■ **What to do**
Drop the pictures, then extract the listing word for word.
============
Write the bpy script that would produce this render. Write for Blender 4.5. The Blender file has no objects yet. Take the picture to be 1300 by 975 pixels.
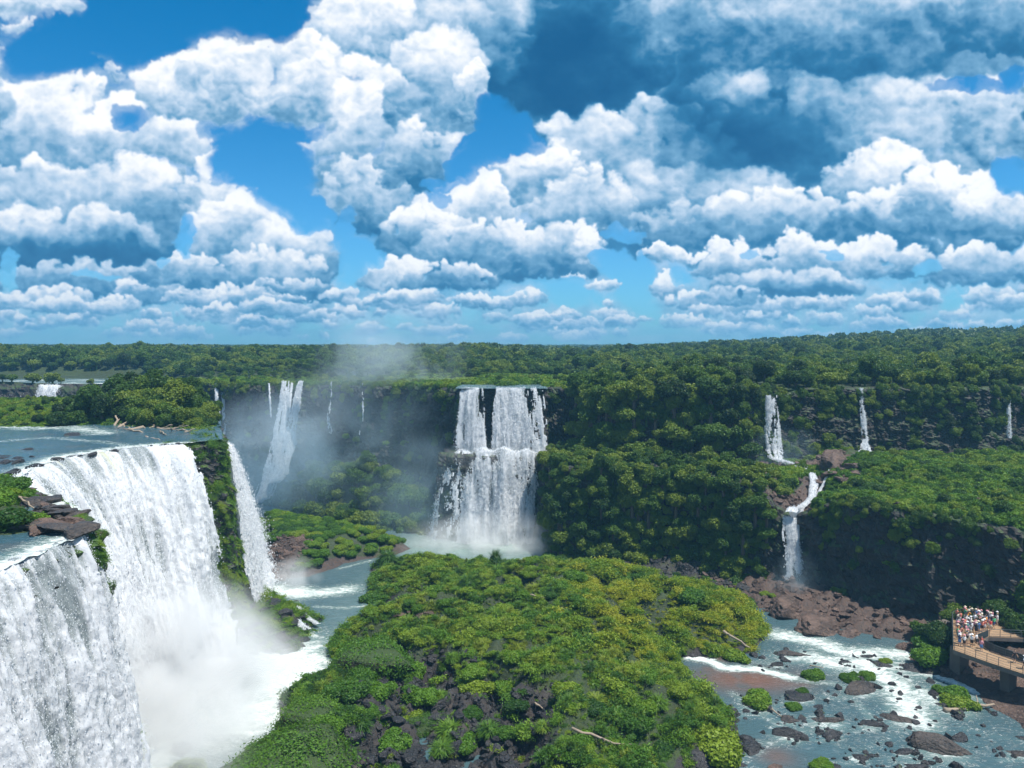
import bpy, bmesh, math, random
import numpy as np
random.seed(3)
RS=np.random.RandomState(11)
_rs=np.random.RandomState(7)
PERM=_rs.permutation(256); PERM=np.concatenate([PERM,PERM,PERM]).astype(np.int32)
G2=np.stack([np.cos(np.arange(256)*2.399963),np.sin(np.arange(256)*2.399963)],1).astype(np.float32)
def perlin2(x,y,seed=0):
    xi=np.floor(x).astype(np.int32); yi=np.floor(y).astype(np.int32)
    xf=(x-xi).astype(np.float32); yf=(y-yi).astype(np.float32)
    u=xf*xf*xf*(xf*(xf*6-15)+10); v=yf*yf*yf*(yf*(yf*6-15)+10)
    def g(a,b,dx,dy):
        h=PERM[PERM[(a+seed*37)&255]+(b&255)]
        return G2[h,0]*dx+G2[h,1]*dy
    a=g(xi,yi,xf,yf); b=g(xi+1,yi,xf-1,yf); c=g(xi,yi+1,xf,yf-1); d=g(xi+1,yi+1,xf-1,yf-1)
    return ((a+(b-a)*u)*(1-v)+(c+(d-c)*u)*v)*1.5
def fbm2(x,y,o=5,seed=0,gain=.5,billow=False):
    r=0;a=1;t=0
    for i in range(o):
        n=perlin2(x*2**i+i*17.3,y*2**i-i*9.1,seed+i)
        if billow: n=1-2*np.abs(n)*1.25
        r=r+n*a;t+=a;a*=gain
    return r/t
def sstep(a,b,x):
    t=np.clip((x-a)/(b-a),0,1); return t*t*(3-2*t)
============
■ **Written answer**
Write the bpy script that would produce this render. Write for Blender 4.5. The Blender file has no objects yet. Take the picture to be 1300 by 975 pixels.
import bpy, bmesh, math, random
import numpy as np
random.seed(3)
RS=np.random.RandomState(11)
_rs=np.random.RandomState(7)
PERM=_rs.permutation(256); PERM=np.concatenate([PERM,PERM,PERM]).astype(np.int32)
G2=np.stack([np.cos(np.arange(256)*2.399963),np.sin(np.arange(256)*2.399963)],1).astype(np.float32)
def perlin2(x,y,seed=0):
    xi=np.floor(x).astype(np.int32); yi=np.floor(y).astype(np.int32)
    xf=(x-xi).astype(np.float32); yf=(y-yi).astype(np.float32)
    u=xf*xf*xf*(xf*(xf*6-15)+10); v=yf*yf*yf*(yf*(yf*6-15)+10)
    def g(a,b,dx,dy):
        h=PERM[PERM[(a+seed*37)&255]+(b&255)]
        return G2[h,0]*dx+G2[h,1]*dy
    a=g(xi,yi,xf,yf); b=g(xi+1,yi,xf-1,yf); c=g(xi,yi+1,xf,yf-1); d=g(xi+1,yi+1,xf-1,yf-1)
    return ((a+(b-a)*u)*(1-v)+(c+(d-c)*u)*v)*1.5
def fbm2(x,y,o=5,seed=0,gain=.5,billow=False):
    r=0;a=1;t=0
    for i in range(o):
        n=perlin2(x*2**i+i*17.3,y*2**i-i*9.1,seed+i)
        if billow: n=1-2*np.abs(n)*1.25
        r=r+n*a;t+=a;a*=gain
    return r/t
def sstep(a,b,x):
    t=np.clip((x-a)/(b-a),0,1); return t*t*(3-2*t)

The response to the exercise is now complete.